Interview format (75–90 minutes)
- Context brief (5 min): A realistic problem: “Design a rate-limited notifications service for 5M users across 3 regions.”
- Decomposition (15 min): Candidate outlines domains, data flows, and risks. Look for boundaries, not boxes.
- Interfaces (20 min): Define 1–2 key contracts (API/Event + schema), versioning, and compatibility tests.
- Reliability & ops (15 min): SLOs, error budgets, rollout strategy (flags/canaries), rollback, and runbooks.
- Trade-offs (10 min): Compare two approaches (e.g., queue vs streaming; active-active vs active-passive) with cost/latency/failure analysis.
- Targeted coding (10–15 min): Small, testable slice (idempotent worker or rate-limit check) with clear contracts—quality over volume.
- Retro (5 min): What would they validate next? Which risks remain?
Rubric (weighting)
- Decomposition & boundaries (25%) — coherent modules, ownership, and seams.
- Interface design (20%) — contracts, versioning, compatibility strategy.
- Reliability & operability (20%) — SLOs, rollout/rollback, observability.
- Trade-off clarity (20%) — cost/latency/failure analysis; evidence-based choices.
- Implementation quality (15%) — small, correct, testable code over speed.
Copy-ready exercises
API Contract Kata (30 min)
Design a /v1/messages API supporting idempotency, retries, and tenant rate limits. Deliver: OpenAPI snippet, idempotency key policy, and a backward-compat plan for /v2.
Resilience Drill (20 min)
Given a dependency with 15% timeout risk, propose timeouts, backoff+jitter, and a circuit-breaker policy. Explain impact on SLOs and user experience.
Migration Plan (20 min)
Move billing from single-region DB to sharded, multi-region setup. Deliver: data movement strategy (CDC + reconciliation), cutover plan, rollback, and drift monitoring.
Signals of excellence
- Writes an ADR with options A/B/C and rationale tied to goals/SLOs.
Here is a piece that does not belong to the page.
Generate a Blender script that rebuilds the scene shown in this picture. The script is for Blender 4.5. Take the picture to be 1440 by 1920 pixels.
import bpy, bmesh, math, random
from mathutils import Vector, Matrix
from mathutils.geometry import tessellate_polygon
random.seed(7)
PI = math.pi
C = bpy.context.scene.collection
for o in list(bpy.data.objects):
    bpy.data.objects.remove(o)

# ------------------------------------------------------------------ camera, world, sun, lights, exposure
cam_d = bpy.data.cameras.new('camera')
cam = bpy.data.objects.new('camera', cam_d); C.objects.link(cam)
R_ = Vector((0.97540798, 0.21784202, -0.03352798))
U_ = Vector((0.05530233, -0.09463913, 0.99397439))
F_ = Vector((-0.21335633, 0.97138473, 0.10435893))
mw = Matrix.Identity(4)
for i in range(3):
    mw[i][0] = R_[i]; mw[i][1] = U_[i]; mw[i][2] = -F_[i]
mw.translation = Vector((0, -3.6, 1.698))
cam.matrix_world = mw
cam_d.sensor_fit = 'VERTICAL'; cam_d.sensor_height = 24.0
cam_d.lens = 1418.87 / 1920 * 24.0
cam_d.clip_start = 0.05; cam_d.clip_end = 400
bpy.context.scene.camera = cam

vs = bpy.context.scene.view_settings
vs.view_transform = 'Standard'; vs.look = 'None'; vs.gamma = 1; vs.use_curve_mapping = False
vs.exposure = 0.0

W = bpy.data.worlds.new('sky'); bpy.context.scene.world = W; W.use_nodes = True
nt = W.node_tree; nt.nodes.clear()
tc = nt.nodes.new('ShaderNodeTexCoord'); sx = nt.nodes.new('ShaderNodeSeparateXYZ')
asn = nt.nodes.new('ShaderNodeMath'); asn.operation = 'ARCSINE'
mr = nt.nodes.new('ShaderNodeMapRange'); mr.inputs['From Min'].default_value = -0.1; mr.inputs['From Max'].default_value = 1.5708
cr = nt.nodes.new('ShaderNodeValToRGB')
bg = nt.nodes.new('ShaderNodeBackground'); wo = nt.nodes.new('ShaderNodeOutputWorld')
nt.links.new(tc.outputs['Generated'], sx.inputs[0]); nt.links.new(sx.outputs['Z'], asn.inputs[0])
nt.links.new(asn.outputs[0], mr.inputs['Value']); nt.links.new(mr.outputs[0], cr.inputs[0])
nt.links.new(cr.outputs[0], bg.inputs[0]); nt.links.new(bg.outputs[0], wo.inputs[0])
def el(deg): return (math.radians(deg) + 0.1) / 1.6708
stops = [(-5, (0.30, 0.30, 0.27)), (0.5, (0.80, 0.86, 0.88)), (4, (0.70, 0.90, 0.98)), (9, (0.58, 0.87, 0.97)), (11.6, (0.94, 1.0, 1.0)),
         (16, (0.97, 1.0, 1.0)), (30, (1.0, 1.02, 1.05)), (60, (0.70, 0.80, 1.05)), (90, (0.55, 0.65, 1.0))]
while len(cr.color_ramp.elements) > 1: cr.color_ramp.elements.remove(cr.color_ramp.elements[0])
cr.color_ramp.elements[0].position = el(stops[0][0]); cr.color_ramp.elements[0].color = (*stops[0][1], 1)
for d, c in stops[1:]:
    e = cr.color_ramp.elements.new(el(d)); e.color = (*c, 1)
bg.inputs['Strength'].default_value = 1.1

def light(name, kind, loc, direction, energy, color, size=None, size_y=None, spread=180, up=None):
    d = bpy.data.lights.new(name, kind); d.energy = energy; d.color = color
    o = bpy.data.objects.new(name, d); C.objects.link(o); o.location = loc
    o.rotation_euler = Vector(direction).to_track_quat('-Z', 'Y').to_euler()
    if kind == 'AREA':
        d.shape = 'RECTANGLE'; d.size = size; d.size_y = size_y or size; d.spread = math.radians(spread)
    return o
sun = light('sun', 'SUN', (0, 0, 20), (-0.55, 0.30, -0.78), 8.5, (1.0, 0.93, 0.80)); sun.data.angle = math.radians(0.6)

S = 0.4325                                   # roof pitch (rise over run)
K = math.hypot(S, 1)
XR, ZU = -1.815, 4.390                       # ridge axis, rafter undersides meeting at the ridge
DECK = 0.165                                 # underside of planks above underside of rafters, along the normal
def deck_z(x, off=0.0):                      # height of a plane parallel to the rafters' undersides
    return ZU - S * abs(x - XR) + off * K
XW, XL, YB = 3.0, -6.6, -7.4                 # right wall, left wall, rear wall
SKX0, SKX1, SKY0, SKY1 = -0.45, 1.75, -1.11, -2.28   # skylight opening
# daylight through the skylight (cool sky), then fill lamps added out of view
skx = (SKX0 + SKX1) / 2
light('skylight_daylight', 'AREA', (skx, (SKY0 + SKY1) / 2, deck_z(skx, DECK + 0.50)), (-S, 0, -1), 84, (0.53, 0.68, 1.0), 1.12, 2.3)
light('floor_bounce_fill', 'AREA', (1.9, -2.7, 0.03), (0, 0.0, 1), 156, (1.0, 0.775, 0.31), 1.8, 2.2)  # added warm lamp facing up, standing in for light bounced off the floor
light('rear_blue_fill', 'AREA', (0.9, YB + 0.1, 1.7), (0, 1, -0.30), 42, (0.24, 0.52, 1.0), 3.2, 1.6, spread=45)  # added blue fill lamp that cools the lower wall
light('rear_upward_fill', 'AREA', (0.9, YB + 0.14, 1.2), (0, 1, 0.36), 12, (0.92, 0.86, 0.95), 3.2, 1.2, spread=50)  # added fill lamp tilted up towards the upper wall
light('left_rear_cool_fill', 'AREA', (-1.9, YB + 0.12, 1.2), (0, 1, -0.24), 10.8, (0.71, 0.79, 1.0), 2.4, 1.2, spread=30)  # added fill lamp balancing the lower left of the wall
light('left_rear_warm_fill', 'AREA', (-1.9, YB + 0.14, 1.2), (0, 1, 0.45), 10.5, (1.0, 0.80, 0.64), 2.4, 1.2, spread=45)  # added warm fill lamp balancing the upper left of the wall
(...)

- Uses precise language on consistency (at-least-once + idempotency; avoids “exactly-once” myths).
- Thinks in guardrails: budgets, cohorts, blast radius, and auditability.
- Makes observability first-class: golden signals and dashboards before launch.
30 / 60 / 90 roll-out for hiring teams
- 30 days: Replace trivia rounds with a single design exercise; publish the rubric; train interviewers.
- 60 days: Introduce contract tests in the exercise; require SLOs and rollout/rollback details; calibrate scoring across panels.
- 90 days: Add portfolio review (ADRs, postmortems); measure signal quality (on-the-job performance vs interview scores); iterate.
Definition of Done (for a systems-first process)
- Every candidate produces at least one ADR + interface spec during the loop.
- Exercises include reliability, cost, and security considerations—not just code.
- Rubrics are published, calibrated, and audited quarterly.
- Offer decisions cite evidence mapped to rubric categories.
Anti-patterns to avoid
- Speed worship: rewarding fastest code over correct, observable systems.
- Architecture theater: hand-wavy boxes without contracts or rollout plans.
- Tool tribalism: rejecting strong designs for lack of a specific framework keyword.
- Opaque decisions: no rubric, no calibration, no feedback loop.
Hire the people who can shape problems, not just type solutions. Systems thinking scales; syntax can be learned and assisted. Design your process accordingly.